The world over, white women in superficial interracial relationships would exhale a collective sigh of sadness as they were forced to see their prized black and Latino stallions as…well…human beings.  Meanwhile, non-white men who use ignorant sexual stereotypes (true though they may be…holla!) to generate interest from lusty white girls will notice their magic sticks emitting less pixie dust on those days.

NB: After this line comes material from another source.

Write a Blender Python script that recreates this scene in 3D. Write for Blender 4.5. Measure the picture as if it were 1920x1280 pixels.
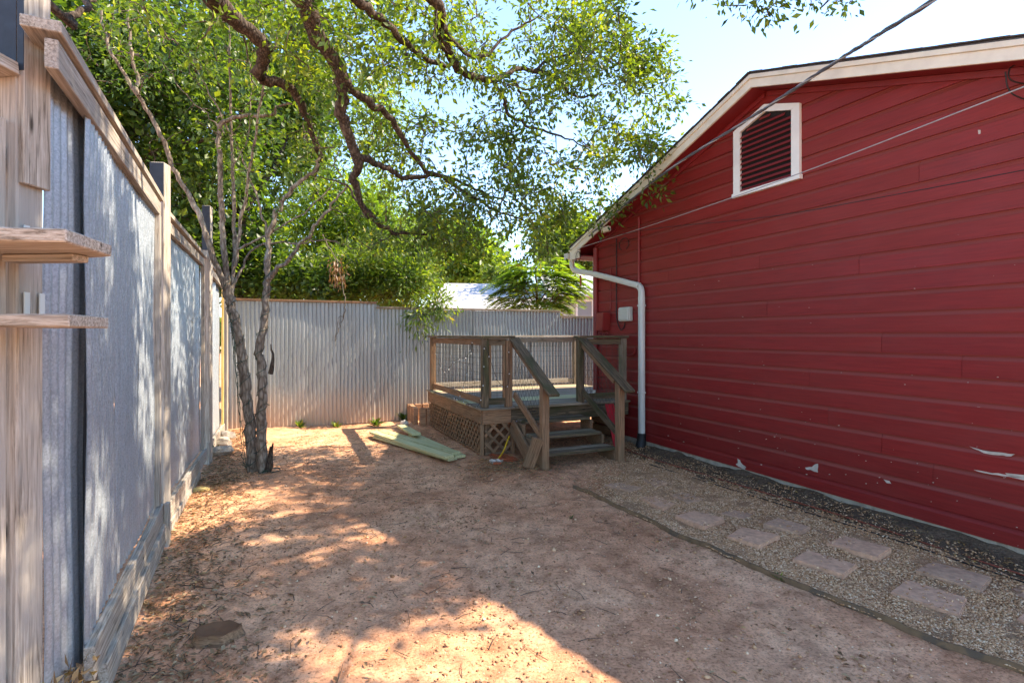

Oh, and thank Sammy Davis, Jr. that most people don’t hit the club on Wednesdays.  In major cities all across the U.S.A., good colored folk would face unbearable frustration as they watched themselves lose control of their limbs on the dancefloor.  The concept of rhythm would suddenly hold no meaning as the steady beat of the drum somehow became confused with the steady stream of song lyrics.  Many would simply give up and start doing what white people do in the majority of social situations: stand around small-talking and get shitfaced.

But for most non-white people, Wednesdays would be the shit.  Yeah, you don’t have to go to that soul-crushing job on the weekend, but on Wednesdays you don’t have to DO any work anyway.  You can just talk a good game!  Or schmooze the holy cowboy stuffing out of your boss.  Or if you do work, you can work half as hard, i.e. at a normal level – you wouldn’t have to prove that you deserve to be there.  And when that dude in Operations calls you “bro,” you’ll know he means it and isn’t tryin’ to create some BS sense of connection based on his “love” for hip-hop.  (Which to him basically starts and ends with N.W.A.)

In other words, you’d have one day when you felt completely free to be you.  The assholiest part is that it would be the one day when that is so goddamn untrue.  Sigh…I guess even white people can’t have everything.

P.S.  I know that I never explicitly mentioned Asians in this post.  That wasn’t an oversight.  Y’all are basically honorary white people.  C’mon, son.  There’s no use in arguing.  As a group, y’all own more violins and pianos than all North American orchestras combined.  You make white people feel inferior at school and work.  Plus, your food is muthafuckin’ delicious, even when white people make it.  That shit is shady.